Kenyans and relevant stakeholders leaving and/or working in Romania are looking for a possible reprieve on double taxation after Cabinet Secretary for National Treasury and Economic Planning John Mbadi sought an agreement to eliminate it.
In a statement dated November 11, the CS invited Kenyans and all relevant stakeholders to air their comments on the proposed agreement on the elimination of the Double Taxation Agreement (DTA) between Kenya and Romania.
DTAs are international agreements between two countries to allocate taxing rights between the two countries that have negotiated the particular DTA.
The agreement aims to prevent the same income from being taxed twice – once in each country.
Kenyans and relevant stakeholders have until December 11, 2024, to air their comments on the agreement.
"As part of the process of engaging the public and Stakeholders on this important Agreement, we wish to invite comments from stakeholders," read part of Mbadi's statement.
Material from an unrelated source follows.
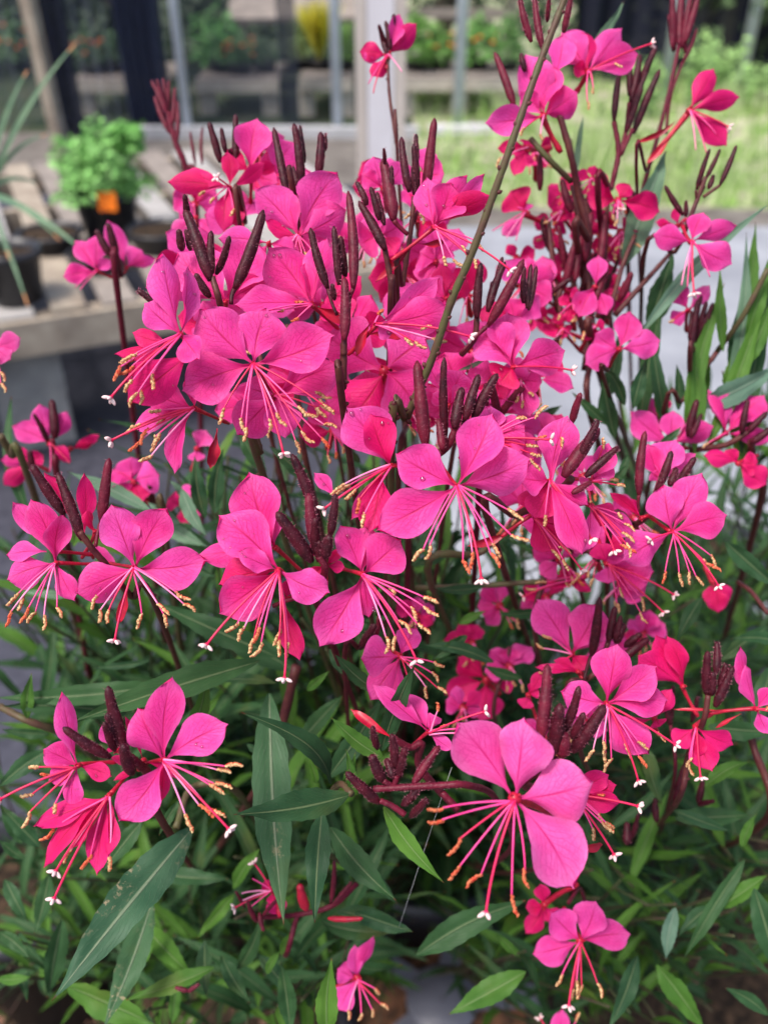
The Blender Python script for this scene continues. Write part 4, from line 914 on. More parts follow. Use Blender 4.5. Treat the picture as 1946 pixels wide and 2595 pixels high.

This is after the Kenyan government wished to enter into an Agreement with Romania in a process spearheaded by the National Treasury.
Interested stakeholders and individuals must physically make their way to the National Treasury building to get the draft of this agreement.
"The draft agreement may be obtained from the National Treasury, 12th floor room 1234 all working days from 9 am to 4 pm," the CS directed.
The comments should be forwarded in writing to the CS and a soft copy to the National Treasury email by December 11 for them to be considered.
Double taxation usually occurs when income is taxed at both the corporate level and personal level; and in international trade or investment when the same income is taxed in two different countries.
If this agreement pushes through, businesses operating in both Kenya and Romania will benefit from not being taxed twice on the same income. This can lead to significant savings and make cross-border economic activities more attractive.